Respond to the music through movement.


Cassette or other recording of Toy Symphony

Cassette or other recording of Victor Herbert's "March of the Toys"

Note to the Teacher

There is a fair amount of confusion about the Mozart Toy Symphony. For years musicologists thought the symphony was the work of Michael Haydn (brother to the better- known Joseph), and some old recordings of the work attribute the work to him. Now it has been thoroughly investigated, and the conclusion is that the piece was written by Leopold Mozart, father to Wolfgang Amadeus. Probably this confusion arose in the first place because it is not a very good symphony; however, if you can find a recording in which the symphony is scored for actual toy instruments (of which there are quite a few), the children will have a good time listening. (Some recordings have regular orchestral instruments sounding like toy instruments, and it is not very effective that way.)

Orchestrated for toy instruments, the children can hear whistles, cracking blocks, tooting toy horns, and other recognizable toys.
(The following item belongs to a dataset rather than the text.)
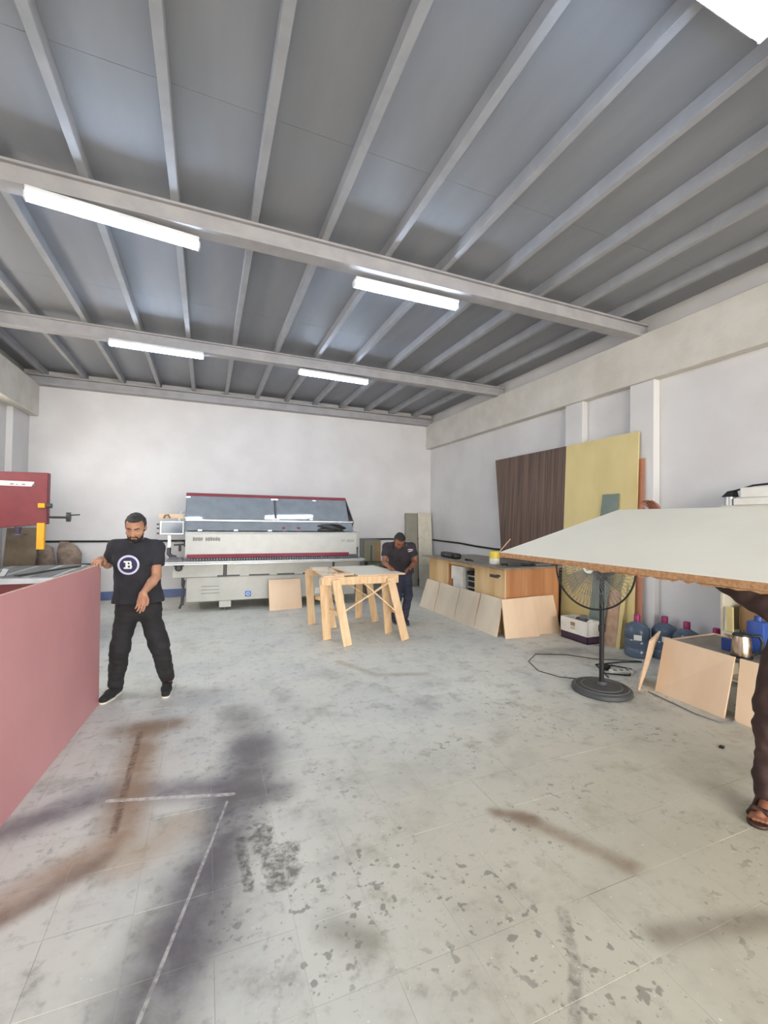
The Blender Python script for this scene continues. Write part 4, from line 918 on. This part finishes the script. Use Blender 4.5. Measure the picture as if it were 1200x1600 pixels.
def head_extras(person, c, F, hair_mat, beard=True, lo=None):
    r, f, u = F; c = np.array(c, float); P = lambda x, y, z: c+r*x+f*y+u*z
    h = Body(c-.16, c+.16, .004)
    h.ell(P(0,-.014,.034), (.083,.101,.092), F, k=0).ell(P(0,-.05,-.02), (.072,.058,.075), F, k=.02)
    h.plane(P(0,.070,.045), f*1.0-u*.75)
    h.wrinkle(.003, 120, 3)
    # keep hair above the forehead line and behind the ears
    X = h._win(h.lo, h.lo+h.n*h.h, 0); sl, G = X; lx = [(G[0]-c[0])*a[0]+(G[1]-c[1])*a[1]+(G[2]-c[2])*a[2] for a in (r,f,u)]
    front = np.minimum(lx[1]-.012, .086-lx[2]); h.D[sl] = np.maximum(h.D[sl], front)     # cut where forward of ears and below hairline
    h.D[sl] = np.maximum(h.D[sl], -(lx[2]+.085))
    h.build('hair', hair_mat, person)
    for s in (-1,1):
        e = Body(P(s*.031,.08,.03)-.05, P(s*.031,.08,.03)+.05, .003); e.cap(P(s*.012,.0885,.033), P(s*.034,.085,.038), .0045, .005, k=0).cap(P(s*.034,.085,.038), P(s*.052,.070,.034), .005, .003, k=.003); e.build('eyebrow', 'hair', person)
        e = Body(P(s*.031,.08,.01)-.03, P(s*.031,.08,.01)+.03, .0025); e.cap(P(s*.021,.0785,.003), P(s*.042,.074,.003), .0026, k=0); e.build('eyelashes', 'hair', person)
    if beard:
        b = Body(c-.15, c+.15, .004)
        b.ell(P(0,.030,-.045), (.066,.066,.080), F, k=0).cap(P(-.03,.052,-.088), P(.03,.052,-.088), .028, k=.02).ell(P(0,.07,-.097), (.026,.024,.022), F, k=.02)
        sl, G = b._win(b.lo, b.lo+b.n*b.h, 0); lx = [(G[0]-c[0])*a[0]+(G[1]-c[1])*a[1]+(G[2]-c[2])*a[2] for a in (r,f,u)]
        top = lx[2]+.068-np.clip((np.abs(lx[0])-.04)*1.0, 0, .08); b.D[sl] = np.maximum(b.D[sl], top); b.D[sl] = np.maximum(b.D[sl], -(lx[1]-.0))
        b.wrinkle(.002, 160, 4); b.build('beard', 'hair', person)
        m = Body(P(0,.09,-.045)-.06, P(0,.09,-.045)+.06, .003); m.cap(P(0,.092,-.045), P(.026,.084,-.052), .0075, .006, k=0).cap(P(0,.092,-.045), P(-.026,.084,-.052), .0075, .006, k=.004).cap(P(.026,.084,-.052), P(.036,.074,-.072), .006, .006, k=.004).cap(P(-.026,.084,-.052), P(-.036,.074,-.072), .006, .006, k=.004); m.build('moustache', 'hair', person)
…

It may be of interest to note that Victor Herbert was born in Dublin, Ireland in 1859, went at an early age to Germany for schooling, came to the United States as a young man to accept a position as cellist with the Metropolitan Opera in New York, and never went back to Europe. His compositions are predominantly for children, in the form of operettas, like Babes in Toyland.

Disney has made at least two versions of Babes in Toyland in the form of videos that may be entertaining for the children.


Obtain recordings of Toy Symphony and "March of the Toys." Play the music and discuss with the children how the music makes them feel. Play a small selection and ask: Does this part of the music make you feel like moving? Why?

Push the chairs and tables out of the way and allow children to move responsively to the musical selections. Encourage the children to be creative. There is no wrong way to move to the music. You may wish to participate, too. Model different ways of responding to the music.

Suggested Follow Up Activity

Provide the children with finger paint supplies and allow them to respond to the music through creative art.